The lines from the top of the material through the line with "return tag(o, label, cat, group, kind)" are to be set down exactly. Leave the pictures out.

==== Data ====

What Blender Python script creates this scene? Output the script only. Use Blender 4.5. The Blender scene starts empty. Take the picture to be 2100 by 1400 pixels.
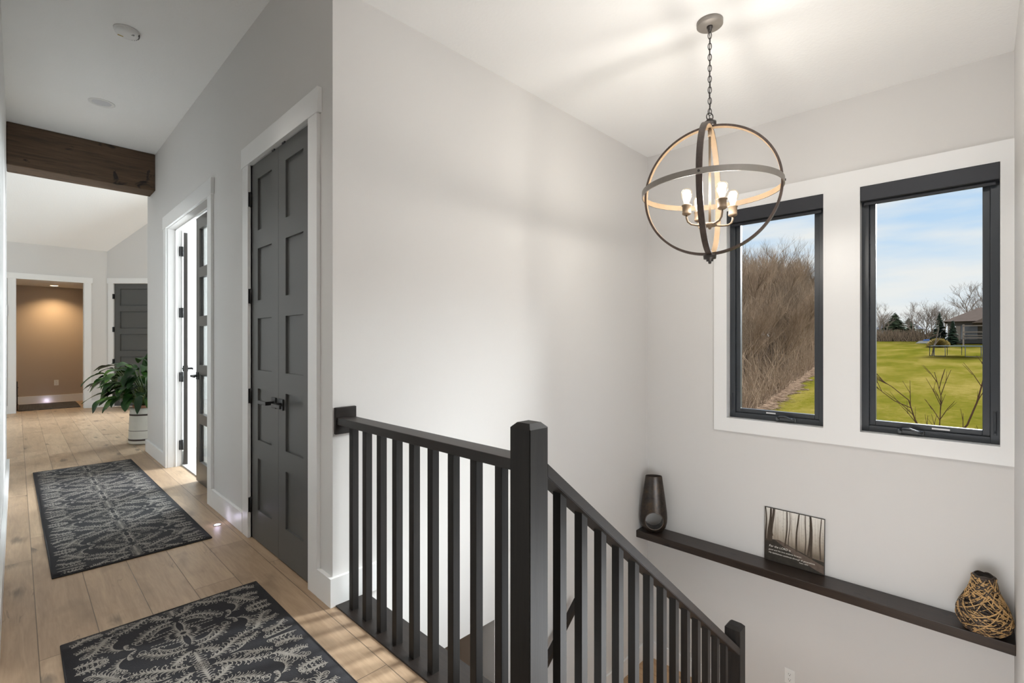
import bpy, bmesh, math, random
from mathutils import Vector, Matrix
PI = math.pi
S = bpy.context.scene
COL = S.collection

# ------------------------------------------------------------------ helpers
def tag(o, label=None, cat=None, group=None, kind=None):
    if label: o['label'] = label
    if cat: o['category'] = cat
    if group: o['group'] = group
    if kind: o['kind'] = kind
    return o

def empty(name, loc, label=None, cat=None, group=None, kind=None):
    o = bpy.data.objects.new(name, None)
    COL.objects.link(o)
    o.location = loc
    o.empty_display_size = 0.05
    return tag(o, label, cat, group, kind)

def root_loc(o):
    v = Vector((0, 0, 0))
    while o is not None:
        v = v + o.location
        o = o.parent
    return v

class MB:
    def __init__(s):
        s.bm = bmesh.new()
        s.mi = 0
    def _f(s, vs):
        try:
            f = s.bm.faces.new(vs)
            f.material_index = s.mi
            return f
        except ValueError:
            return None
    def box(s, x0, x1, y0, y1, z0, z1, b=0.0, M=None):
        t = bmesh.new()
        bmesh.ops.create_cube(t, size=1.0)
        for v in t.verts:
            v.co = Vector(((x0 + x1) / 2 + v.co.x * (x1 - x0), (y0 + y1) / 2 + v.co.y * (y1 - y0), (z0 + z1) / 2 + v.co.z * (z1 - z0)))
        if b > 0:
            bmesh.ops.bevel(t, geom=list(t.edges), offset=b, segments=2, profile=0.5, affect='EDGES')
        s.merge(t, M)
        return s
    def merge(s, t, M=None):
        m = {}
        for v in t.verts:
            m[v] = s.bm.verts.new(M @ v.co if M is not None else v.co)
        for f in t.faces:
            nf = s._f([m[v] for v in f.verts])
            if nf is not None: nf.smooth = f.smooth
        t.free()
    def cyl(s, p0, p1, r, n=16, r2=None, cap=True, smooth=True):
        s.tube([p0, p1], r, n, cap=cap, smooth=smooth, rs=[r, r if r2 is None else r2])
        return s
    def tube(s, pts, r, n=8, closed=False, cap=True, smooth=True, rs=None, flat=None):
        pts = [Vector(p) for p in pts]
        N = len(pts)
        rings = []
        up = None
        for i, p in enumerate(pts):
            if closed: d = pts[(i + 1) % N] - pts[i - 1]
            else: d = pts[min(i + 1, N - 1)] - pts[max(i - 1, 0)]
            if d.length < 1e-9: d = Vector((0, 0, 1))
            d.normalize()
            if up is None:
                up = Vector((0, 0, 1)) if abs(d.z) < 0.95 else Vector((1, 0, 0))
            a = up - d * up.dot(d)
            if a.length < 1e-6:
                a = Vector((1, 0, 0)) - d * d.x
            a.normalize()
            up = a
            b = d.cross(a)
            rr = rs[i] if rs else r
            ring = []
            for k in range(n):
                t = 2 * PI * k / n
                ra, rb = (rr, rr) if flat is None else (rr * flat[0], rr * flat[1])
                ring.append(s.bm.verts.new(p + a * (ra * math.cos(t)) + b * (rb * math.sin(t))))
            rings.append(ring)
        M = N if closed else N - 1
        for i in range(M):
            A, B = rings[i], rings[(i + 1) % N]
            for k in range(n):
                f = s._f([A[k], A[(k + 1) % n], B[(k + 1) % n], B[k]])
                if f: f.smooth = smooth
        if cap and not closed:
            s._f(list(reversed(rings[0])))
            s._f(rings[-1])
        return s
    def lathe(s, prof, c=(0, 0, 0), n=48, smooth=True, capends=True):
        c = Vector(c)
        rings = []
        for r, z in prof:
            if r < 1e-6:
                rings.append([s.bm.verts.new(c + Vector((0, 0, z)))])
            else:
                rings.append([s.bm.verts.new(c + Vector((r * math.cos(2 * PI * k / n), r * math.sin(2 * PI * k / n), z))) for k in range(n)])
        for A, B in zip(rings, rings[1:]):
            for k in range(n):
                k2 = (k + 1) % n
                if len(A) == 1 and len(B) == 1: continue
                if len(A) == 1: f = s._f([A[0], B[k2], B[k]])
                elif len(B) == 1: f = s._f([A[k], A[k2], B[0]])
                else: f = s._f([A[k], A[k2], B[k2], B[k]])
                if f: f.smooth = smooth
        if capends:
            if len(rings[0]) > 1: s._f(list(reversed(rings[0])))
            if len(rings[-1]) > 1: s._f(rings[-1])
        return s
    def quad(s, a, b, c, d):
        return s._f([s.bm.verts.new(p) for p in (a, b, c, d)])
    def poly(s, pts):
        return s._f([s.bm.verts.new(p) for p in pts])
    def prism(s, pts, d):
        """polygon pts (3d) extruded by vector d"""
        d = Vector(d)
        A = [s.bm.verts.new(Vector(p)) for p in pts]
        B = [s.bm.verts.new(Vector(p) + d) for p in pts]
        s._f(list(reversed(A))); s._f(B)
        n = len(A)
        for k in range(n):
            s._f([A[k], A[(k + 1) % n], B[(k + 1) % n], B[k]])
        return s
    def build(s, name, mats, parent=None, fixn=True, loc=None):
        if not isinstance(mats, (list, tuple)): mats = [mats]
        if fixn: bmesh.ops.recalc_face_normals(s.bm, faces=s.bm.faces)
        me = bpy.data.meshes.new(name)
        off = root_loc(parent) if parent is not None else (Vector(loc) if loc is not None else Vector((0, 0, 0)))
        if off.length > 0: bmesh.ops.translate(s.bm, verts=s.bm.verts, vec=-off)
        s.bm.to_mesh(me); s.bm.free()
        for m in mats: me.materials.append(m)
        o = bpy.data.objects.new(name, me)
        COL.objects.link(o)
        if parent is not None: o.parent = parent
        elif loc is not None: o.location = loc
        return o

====

*The completed task*.
What Blender Python script creates this scene? Output the script only. Use Blender 4.5. The Blender scene starts empty. Take the picture to be 2100 by 1400 pixels.
import bpy, bmesh, math, random
from mathutils import Vector, Matrix
PI = math.pi
S = bpy.context.scene
COL = S.collection

# ------------------------------------------------------------------ helpers
def tag(o, label=None, cat=None, group=None, kind=None):
    if label: o['label'] = label
    if cat: o['category'] = cat
    if group: o['group'] = group
    if kind: o['kind'] = kind
    return o

def empty(name, loc, label=None, cat=None, group=None, kind=None):
    o = bpy.data.objects.new(name, None)
    COL.objects.link(o)
    o.location = loc
    o.empty_display_size = 0.05
    return tag(o, label, cat, group, kind)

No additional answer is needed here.